Requirement
Copy out the material below in full, but not its images.

=-=-=

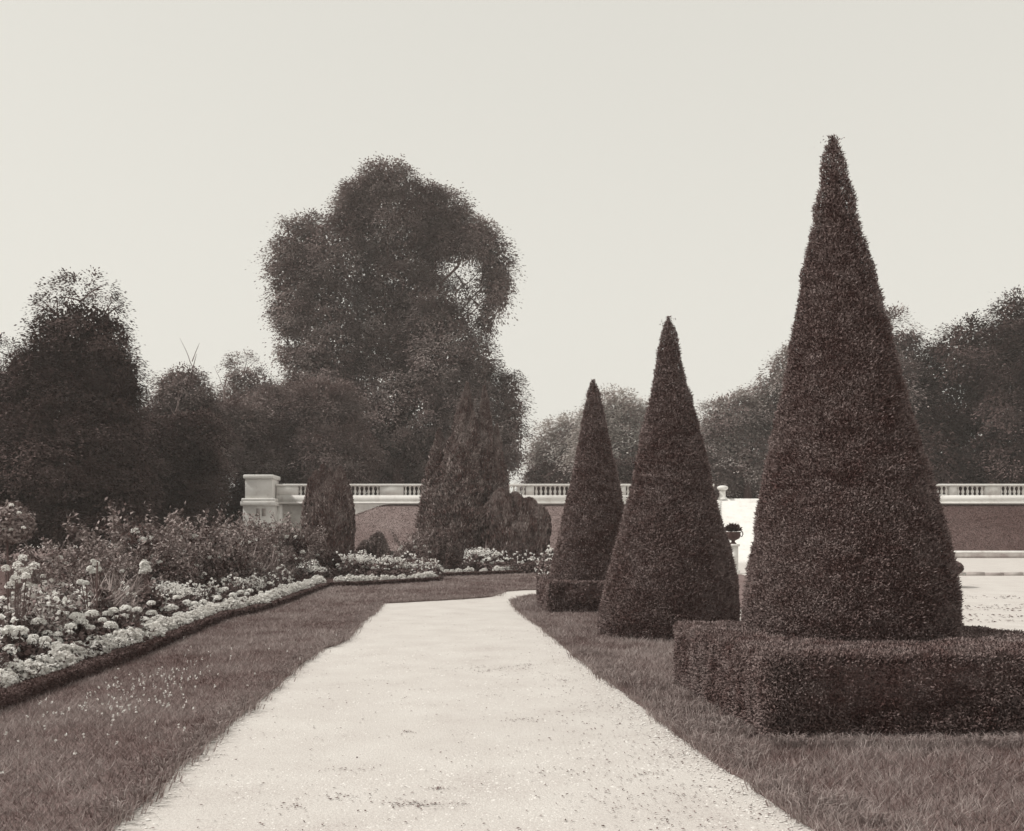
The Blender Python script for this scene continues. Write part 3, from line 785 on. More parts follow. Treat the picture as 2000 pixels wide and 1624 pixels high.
def tree(name, label, px, Y, zb, lobes_px, mat, per=30, leaf=0.3, clump=1.1, depth=0.8, trunk_r=0.4, fill=3.0, group=None, seed=1, airy_limbs=0, trunk_mat='bark', droop=0.25, lo=0.0, tk=1.0, trunk_top=None, fillleaf=None):
    x0 = X(px, Y)
    t = thing(name, label, 'tree', (x0, Y, zb), 0, group)
    lobes = []
    for i, q in enumerate(lobes_px):
        lx, ly, rx, ry = q[:4]; dn = q[4] if len(q) > 4 else 1.0
        a, b = rx / F * Y, ry / F * Y
        yo = (q[5] if len(q) > 5 else rng.uniform(-0.55, 0.45)) * a
        lobes.append((X(lx, Y) - x0, yo, Z(ly, Y) - zb, a, max(0.6 * b, depth * min(a, 1.3 * b)), b, dn))
    mb = MB()
    per, leaf = int(per * 1.65), leaf * 0.74            # fine leaves, many of them
    crown_leaves(mb, lobes, per, leaf, clump, seed=seed, droop=droop, lo=lo, tk=tk)
    if fill: fill_leaves(mb, lobes, fill * 1.35 / leaf ** 2, fillleaf or leaf * 1.6)
    mb.build('crown', M[mat], t)
    m = MB()
    top = max(l[2] for l in lobes) if trunk_top is None else trunk_top
    mid = np.array([np.mean([l[0] for l in lobes]) * 0.5, 0, top * 0.55])
    m.tube([(0, 0, -0.1), (0.02, 0, 0.5), (mid[0] * 0.2, 0, top * 0.25), tuple(mid)], [trunk_r * 1.4, trunk_r, trunk_r * 0.8, trunk_r * 0.55], 9)
    for l in lobes:
        if l[2] > top * 0.3: limb(m, (mid[0] * 0.3, 0, min(l[2] * 0.5, top * 0.5) * rng.uniform(0.7, 1.15)), (l[0] + l[3] * rng.uniform(-.4, .4), l[1], l[2] + l[5] * rng.uniform(-0.2, 0.5)), trunk_r * 0.24, trunk_r * 0.04, 0.16, 9)
    for k in range(airy_limbs):
        l = lobes[k % len(lobes)]
        d = rand_dir(1)[0]; d[2] = abs(d[2])
        limb(m, (l[0], l[1], l[2] - 0.3 * l[5]), (l[0] + d[0] * l[3], l[1] + d[1] * l[4], l[2] + d[2] * l[5]), trunk_r * 0.14, trunk_r * 0.04)
    m.build('trunk', M[trunk_mat], t)
    return t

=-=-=

Complete answer
The Blender Python script for this scene continues. Write part 3, from line 785 on. More parts follow. Treat the picture as 2000 pixels wide and 1624 pixels high.
def tree(name, label, px, Y, zb, lobes_px, mat, per=30, leaf=0.3, clump=1.1, depth=0.8, trunk_r=0.4, fill=3.0, group=None, seed=1, airy_limbs=0, trunk_mat='bark', droop=0.25, lo=0.0, tk=1.0, trunk_top=None, fillleaf=None):
    x0 = X(px, Y)
    t = thing(name, label, 'tree', (x0, Y, zb), 0, group)
    lobes = []
    for i, q in enumerate(lobes_px):
        lx, ly, rx, ry = q[:4]; dn = q[4] if len(q) > 4 else 1.0
        a, b = rx / F * Y, ry / F * Y
        yo = (q[5] if len(q) > 5 else rng.uniform(-0.55, 0.45)) * a
        lobes.append((X(lx, Y) - x0, yo, Z(ly, Y) - zb, a, max(0.6 * b, depth * min(a, 1.3 * b)), b, dn))
    mb = MB()
    per, leaf = int(per * 1.65), leaf * 0.74            # fine leaves, many of them
    crown_leaves(mb, lobes, per, leaf, clump, seed=seed, droop=droop, lo=lo, tk=tk)
    if fill: fill_leaves(mb, lobes, fill * 1.35 / leaf ** 2, fillleaf or leaf * 1.6)
    mb.build('crown', M[mat], t)
    m = MB()
    top = max(l[2] for l in lobes) if trunk_top is None else trunk_top
    mid = np.array([np.mean([l[0] for l in lobes]) * 0.5, 0, top * 0.55])
    m.tube([(0, 0, -0.1), (0.02, 0, 0.5), (mid[0] * 0.2, 0, top * 0.25), tuple(mid)], [trunk_r * 1.4, trunk_r, trunk_r * 0.8, trunk_r * 0.55], 9)
    for l in lobes:
        if l[2] > top * 0.3: limb(m, (mid[0] * 0.3, 0, min(l[2] * 0.5, top * 0.5) * rng.uniform(0.7, 1.15)), (l[0] + l[3] * rng.uniform(-.4, .4), l[1], l[2] + l[5] * rng.uniform(-0.2, 0.5)), trunk_r * 0.24, trunk_r * 0.04, 0.16, 9)
    for k in range(airy_limbs):
        l = lobes[k % len(lobes)]
        d = rand_dir(1)[0]; d[2] = abs(d[2])
        limb(m, (l[0], l[1], l[2] - 0.3 * l[5]), (l[0] + d[0] * l[3], l[1] + d[1] * l[4], l[2] + d[2] * l[5]), trunk_r * 0.14, trunk_r * 0.04)
    m.build('trunk', M[trunk_mat], t)
    return t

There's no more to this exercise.